17. It is, I think, impossible to define what amounts to due care and diligence. It would depend on all the facts of the particular case. In his written skeleton argument Mr Norbatt, who appears on behalf of the Revenue, submitted that due diligence requires positive action to be taken by the contributor and that in the absence of enquiry by a contributor who has knowledge of the Scheme due diligence could not be shown as a matter of law. I do not believe that the position is so clear cut. Suppose, for example, the person taking up a posting abroad at the behest of the Government is given a leaflet by his employer which contains incorrect information. He relies on the information that he has been given and does nothing more. In such circumstances it may be inactivity would amount to due care and diligence or, as the cases suggest, a person who is entirely ignorant of the National Insurance Scheme may be able to establish an error not attributable to a lack of care or diligence even though he did nothing.

18. Mr Kearney submitted that the test of due diligence was flexible test. The factors that would be relevant would include the degree of knowledge of the Scheme, the length of time during which a person was contributing to a Scheme, the point in the line of the Scheme at which the person began to contribute. I think that all these factors are potentially relevant. I would add to them, whether the person concerned has claimed benefits under the Scheme, which would in itself indicate a knowledge of it and what information he received about his liabilities and entitlements under the Scheme and from what source.
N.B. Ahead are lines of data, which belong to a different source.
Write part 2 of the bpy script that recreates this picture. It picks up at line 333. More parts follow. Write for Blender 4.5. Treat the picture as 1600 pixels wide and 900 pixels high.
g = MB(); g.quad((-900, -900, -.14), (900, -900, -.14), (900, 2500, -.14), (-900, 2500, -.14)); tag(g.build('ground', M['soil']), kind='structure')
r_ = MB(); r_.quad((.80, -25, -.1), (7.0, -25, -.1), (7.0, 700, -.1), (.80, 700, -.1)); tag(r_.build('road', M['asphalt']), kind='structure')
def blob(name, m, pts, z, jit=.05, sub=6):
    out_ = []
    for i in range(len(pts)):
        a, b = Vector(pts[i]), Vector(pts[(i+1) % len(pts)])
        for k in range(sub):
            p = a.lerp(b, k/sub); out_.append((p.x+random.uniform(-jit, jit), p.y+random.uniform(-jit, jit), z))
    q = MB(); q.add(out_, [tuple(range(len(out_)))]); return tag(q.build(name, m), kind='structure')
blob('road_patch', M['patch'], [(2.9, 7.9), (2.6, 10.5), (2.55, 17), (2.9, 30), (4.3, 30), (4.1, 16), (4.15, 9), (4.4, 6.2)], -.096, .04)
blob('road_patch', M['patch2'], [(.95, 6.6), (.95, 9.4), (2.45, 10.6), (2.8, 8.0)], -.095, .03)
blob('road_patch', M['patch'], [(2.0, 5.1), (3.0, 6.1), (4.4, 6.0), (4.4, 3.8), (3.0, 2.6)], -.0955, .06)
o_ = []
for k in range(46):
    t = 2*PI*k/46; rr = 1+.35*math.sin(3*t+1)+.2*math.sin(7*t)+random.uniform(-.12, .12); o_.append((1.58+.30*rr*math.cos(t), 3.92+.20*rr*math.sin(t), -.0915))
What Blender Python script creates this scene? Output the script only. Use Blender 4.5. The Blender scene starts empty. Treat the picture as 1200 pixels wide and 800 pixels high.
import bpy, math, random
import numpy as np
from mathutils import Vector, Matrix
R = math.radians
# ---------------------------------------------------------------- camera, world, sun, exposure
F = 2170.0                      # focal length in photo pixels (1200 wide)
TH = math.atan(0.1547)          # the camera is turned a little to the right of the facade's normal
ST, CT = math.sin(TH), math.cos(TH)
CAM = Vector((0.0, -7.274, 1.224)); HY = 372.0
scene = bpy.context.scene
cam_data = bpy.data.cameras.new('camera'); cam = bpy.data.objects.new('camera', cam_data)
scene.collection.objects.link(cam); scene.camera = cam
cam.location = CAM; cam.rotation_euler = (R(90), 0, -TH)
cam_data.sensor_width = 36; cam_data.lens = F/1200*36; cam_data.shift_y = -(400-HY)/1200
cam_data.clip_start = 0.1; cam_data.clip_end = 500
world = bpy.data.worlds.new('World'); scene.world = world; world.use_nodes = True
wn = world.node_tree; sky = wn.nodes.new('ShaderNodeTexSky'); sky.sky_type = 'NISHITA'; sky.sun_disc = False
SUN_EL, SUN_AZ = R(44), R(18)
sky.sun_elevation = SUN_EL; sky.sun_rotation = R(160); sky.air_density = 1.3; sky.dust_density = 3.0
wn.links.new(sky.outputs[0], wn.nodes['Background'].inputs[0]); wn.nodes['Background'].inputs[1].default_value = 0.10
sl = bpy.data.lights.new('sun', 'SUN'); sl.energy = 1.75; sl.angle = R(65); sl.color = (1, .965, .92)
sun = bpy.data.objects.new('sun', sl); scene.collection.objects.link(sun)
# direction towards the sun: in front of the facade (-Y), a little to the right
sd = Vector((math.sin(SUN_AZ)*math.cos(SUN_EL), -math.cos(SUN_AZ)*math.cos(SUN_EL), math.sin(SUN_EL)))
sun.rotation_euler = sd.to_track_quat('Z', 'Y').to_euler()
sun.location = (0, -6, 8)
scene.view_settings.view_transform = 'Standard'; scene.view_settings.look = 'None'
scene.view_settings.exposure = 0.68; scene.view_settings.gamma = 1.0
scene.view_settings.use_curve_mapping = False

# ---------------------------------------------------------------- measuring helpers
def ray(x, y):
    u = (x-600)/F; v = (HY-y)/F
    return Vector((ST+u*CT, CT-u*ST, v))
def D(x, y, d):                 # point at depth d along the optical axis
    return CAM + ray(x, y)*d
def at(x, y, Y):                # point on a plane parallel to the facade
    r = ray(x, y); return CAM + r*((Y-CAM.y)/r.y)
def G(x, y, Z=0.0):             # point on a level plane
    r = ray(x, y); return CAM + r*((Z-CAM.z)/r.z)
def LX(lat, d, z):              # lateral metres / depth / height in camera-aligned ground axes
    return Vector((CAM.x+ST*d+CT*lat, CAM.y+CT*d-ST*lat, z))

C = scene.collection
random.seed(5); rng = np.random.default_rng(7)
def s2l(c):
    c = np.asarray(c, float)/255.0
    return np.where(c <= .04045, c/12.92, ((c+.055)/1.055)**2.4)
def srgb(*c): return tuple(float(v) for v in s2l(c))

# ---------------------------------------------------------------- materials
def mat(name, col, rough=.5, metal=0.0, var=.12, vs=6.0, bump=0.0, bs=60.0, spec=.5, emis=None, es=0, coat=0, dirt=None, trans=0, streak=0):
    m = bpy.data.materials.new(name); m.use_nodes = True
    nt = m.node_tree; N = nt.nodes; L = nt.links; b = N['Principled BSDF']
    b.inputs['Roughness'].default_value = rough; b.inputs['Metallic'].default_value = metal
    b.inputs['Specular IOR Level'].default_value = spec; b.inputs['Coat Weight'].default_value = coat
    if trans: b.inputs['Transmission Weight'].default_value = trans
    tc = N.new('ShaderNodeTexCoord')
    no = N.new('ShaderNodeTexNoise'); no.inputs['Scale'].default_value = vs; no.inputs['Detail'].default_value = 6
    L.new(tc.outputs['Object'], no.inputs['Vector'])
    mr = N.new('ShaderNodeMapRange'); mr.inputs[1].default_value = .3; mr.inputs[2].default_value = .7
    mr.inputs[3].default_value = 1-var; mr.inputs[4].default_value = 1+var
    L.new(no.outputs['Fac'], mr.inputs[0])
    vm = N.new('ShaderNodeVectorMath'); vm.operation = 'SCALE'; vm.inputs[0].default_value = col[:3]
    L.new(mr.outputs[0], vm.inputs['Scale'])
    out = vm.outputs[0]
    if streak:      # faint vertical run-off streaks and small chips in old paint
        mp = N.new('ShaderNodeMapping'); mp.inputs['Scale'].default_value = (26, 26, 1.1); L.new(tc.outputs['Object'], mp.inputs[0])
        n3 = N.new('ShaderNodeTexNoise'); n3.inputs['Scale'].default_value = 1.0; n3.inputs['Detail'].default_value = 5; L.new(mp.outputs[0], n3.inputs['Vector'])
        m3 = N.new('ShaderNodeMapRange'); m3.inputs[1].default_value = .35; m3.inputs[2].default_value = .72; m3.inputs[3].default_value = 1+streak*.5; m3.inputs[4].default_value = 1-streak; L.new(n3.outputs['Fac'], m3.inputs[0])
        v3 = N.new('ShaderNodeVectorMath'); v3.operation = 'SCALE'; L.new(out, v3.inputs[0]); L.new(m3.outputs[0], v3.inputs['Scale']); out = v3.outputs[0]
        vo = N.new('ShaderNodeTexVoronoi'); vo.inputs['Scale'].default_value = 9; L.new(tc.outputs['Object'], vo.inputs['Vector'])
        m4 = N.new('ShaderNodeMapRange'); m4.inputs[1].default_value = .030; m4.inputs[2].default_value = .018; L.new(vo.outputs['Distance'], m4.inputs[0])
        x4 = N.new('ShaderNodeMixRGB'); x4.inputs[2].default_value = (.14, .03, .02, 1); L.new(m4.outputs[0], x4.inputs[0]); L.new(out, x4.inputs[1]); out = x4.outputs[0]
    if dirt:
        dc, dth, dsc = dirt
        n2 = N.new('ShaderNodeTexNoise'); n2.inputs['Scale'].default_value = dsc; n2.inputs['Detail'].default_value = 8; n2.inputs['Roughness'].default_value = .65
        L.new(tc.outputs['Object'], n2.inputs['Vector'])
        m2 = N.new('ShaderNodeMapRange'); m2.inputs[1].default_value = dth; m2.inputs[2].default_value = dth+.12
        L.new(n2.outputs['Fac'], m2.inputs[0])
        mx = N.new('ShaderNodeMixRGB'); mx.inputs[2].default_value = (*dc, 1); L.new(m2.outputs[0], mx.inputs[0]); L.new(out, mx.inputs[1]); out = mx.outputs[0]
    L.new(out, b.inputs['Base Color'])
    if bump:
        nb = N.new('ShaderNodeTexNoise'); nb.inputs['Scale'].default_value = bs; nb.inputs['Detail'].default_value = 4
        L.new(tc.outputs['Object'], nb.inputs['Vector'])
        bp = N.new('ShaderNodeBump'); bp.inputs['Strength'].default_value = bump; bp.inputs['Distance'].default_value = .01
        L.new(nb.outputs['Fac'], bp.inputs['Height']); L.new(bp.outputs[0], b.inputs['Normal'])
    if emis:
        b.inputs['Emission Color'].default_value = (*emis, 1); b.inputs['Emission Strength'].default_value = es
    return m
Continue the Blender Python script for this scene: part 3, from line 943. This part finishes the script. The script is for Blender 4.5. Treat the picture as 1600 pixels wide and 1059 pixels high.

19. Mr Norbatt also submitted that in order to amount to due diligence the enquiries had to be made of the relevant National Insurance authorities. After some questioning from me, I think that he moved from this rather inflexible position. He accepted, in my judgment rightly, that enquiries made of a responsible person, for example, an employer or a trade union could, depending on the circumstances, amount to due diligence. The General Commissioners relied on Mr Kearney’s immediate action to remedy the situation on being made aware of it. Mr Norbatt said that this was irrelevant, because the action relied upon was outside the critical period during which the contribution should have been paid. I think he is right. There is, in my view, another reason why this finding by the General Commissioners is not relevant, although it may go to show that Mr Kearney’s failure to pay was due to ignorance or error, it does nothing to explain why the error was made. In the present case on the basis of the General Commissioners’ findings, the core reason why Mr Kearney did not make the payment was that he simply assumed that as a Government servant he would be looked after. He made no enquiries of the National Insurance authorities. He made no enquiries of his employer. There was nothing that positively led him to believe that he would be entitled to a full State pension. It was simply an assumption on his part. Nor did he enquire of his employer whether deductions were actually being made from his salary to fund contributions. He assumed that as a Government servant all that would be handled for him.

20. In my judgment, to rely on an assumption, which has not been shown to have been positively induced and without making any further enquiries cannot amount to the exercise of due care and diligence. The question posed by the case stated is expressed as follows:

“Whether on the facts found and evidence before us we were right to find that the Respondent exercised due care and diligence in accordance with Regulation 24 of the National Insurance Contributions Regulations 1969 and Regulation 6 of the Social Security Crediting and Treatment of Contributions and National Insurance Number Regulations 2001.”

In my judgment, the answer is no. I must, therefore, allow the appeal.